Question

Sodium metal crystallizes in a body-centered cubic lattice with the cell edge \[\left( a \right) = 4.29A^\circ \]. The radius of sodium atom is\[\left( {{\rm{in }}A^\circ } \right)\]:

Answer 1

Hint: For a body centered cubic unit cell the relationship between the radius of the atom and the edge length of the unit cell is as shown below.
\[r = \dfrac{{\sqrt 3 }}{4}a\]
Substituting the value of the edge length of the bcc unit cell of sodium, in the above equation, and calculate the radius of the sodium atom.
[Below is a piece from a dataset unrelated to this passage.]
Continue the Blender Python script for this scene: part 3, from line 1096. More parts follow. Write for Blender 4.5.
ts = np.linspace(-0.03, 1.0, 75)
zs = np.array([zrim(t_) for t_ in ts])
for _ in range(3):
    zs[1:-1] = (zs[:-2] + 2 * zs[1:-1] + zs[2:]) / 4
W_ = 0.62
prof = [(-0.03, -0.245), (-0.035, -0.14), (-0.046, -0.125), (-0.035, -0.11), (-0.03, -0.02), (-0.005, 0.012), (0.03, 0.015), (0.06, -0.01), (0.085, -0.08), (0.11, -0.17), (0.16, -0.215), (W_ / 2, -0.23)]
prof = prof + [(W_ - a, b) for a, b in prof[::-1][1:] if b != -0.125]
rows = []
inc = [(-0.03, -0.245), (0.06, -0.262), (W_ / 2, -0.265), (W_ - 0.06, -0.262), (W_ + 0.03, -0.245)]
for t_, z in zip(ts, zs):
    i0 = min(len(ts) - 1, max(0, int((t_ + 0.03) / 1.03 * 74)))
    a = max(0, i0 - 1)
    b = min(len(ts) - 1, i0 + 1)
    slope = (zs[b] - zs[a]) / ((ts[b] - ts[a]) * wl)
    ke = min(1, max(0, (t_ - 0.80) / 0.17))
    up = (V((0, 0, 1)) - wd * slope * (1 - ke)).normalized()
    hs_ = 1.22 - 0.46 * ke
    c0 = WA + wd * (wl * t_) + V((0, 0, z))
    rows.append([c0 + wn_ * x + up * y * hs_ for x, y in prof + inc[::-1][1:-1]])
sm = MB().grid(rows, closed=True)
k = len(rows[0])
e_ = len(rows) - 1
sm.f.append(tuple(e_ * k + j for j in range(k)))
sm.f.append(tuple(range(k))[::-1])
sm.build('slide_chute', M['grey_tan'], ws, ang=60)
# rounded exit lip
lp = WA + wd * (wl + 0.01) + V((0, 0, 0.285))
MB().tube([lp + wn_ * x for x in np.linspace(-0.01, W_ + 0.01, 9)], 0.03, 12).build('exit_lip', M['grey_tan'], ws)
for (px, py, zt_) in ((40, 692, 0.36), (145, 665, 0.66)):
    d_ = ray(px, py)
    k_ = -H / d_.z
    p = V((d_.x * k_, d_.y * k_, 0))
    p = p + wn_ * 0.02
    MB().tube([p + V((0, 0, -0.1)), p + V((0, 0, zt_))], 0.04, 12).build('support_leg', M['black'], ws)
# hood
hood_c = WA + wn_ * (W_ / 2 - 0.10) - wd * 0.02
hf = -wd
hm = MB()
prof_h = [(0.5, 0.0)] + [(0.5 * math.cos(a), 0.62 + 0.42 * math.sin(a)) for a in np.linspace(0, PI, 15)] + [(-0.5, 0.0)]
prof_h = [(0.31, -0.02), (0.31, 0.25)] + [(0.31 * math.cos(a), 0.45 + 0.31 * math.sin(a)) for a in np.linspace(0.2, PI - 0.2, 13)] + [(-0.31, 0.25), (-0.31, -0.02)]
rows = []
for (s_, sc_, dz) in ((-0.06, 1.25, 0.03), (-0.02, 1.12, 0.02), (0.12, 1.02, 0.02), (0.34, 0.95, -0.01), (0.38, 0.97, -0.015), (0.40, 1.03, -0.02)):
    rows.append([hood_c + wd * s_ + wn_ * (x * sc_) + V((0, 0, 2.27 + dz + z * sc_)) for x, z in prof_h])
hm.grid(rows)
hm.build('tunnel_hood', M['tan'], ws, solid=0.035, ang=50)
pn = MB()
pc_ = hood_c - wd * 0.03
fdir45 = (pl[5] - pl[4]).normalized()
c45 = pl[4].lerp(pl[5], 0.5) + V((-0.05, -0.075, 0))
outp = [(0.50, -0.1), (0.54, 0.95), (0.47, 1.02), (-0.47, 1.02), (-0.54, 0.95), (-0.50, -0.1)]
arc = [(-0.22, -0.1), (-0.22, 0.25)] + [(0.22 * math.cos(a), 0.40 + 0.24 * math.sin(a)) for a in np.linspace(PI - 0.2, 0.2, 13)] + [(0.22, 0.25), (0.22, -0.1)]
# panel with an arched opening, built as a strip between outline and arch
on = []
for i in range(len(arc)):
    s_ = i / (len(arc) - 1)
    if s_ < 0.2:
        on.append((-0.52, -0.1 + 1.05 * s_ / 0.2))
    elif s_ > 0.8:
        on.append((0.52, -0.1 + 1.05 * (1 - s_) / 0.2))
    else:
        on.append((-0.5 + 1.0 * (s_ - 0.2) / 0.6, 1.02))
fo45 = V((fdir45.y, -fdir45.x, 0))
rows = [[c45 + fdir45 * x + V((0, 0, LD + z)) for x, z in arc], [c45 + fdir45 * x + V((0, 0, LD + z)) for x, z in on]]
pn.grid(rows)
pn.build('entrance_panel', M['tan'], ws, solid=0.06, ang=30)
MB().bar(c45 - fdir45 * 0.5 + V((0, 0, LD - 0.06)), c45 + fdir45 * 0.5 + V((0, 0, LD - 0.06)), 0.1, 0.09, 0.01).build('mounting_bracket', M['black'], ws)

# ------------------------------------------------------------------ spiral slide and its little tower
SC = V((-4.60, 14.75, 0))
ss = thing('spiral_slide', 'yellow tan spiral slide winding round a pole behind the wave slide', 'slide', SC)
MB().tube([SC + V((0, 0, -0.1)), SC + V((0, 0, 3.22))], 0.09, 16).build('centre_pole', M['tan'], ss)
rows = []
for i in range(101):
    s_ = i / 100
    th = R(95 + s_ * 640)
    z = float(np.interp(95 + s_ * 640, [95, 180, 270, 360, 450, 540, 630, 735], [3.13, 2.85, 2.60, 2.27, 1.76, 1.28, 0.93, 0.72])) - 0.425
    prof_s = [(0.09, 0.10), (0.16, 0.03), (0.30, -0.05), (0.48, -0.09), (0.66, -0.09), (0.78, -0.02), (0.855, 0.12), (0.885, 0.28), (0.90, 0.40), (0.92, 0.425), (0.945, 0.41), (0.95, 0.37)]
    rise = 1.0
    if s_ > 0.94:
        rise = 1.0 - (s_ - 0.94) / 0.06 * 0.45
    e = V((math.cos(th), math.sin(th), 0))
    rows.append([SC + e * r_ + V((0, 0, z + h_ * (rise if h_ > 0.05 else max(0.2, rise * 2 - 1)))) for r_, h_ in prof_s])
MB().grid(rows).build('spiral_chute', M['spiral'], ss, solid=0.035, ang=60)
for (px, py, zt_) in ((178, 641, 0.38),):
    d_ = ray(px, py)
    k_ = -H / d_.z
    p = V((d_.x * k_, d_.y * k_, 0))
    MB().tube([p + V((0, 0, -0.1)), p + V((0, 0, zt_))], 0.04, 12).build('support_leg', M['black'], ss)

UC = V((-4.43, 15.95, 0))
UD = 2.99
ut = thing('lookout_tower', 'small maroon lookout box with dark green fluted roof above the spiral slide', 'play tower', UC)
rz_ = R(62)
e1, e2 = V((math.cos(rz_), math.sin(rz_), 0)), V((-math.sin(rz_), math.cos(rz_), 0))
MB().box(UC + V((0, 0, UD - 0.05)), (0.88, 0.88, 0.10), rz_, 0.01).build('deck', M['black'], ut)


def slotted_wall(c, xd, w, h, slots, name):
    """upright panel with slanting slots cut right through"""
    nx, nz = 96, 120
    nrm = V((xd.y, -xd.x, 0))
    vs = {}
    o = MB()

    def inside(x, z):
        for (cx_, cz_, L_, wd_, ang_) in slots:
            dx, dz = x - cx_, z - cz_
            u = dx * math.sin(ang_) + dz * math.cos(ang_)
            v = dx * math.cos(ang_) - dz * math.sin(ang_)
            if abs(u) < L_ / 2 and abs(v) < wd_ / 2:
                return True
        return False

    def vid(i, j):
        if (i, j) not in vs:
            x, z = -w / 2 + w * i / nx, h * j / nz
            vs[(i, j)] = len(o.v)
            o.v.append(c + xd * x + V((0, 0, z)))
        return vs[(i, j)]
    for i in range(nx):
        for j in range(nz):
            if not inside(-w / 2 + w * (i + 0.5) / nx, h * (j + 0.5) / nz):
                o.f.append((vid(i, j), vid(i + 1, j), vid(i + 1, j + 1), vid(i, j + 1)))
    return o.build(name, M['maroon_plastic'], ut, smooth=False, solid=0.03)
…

Complete step by step answer:
The body centered cubic unit cell is represented as bcc.
For a body centered cubic unit cell the relationship between the radius of the atom and the edge length of the unit cell is as shown below.
\[4r = \sqrt 3 a\]
The above relationship can also be rearranged as shown below:

\[r = \dfrac{{\sqrt 3 }}{4}a\]

Here r is the radius of the sodium atom and a is the edge length of the bcc unit cell of sodium.
The cell edge \[\left( a \right) = 4.29A^\circ \]
Substitute the value of the edge length of the bcc unit cell in the above equation.
$r = \dfrac{{\sqrt 3 }}{4}a$

$r = \dfrac{{\sqrt 3 }}{4} \times 4.29A^\circ$
$r = 1.857A^\circ$

Hence, the radius of the sodium atom is \[1.857A^\circ \].

Note: In the body centered cubic unit cell, one atom is present at each corner and one atom is present at the body centre. In the body diagonal, the atoms touch each other.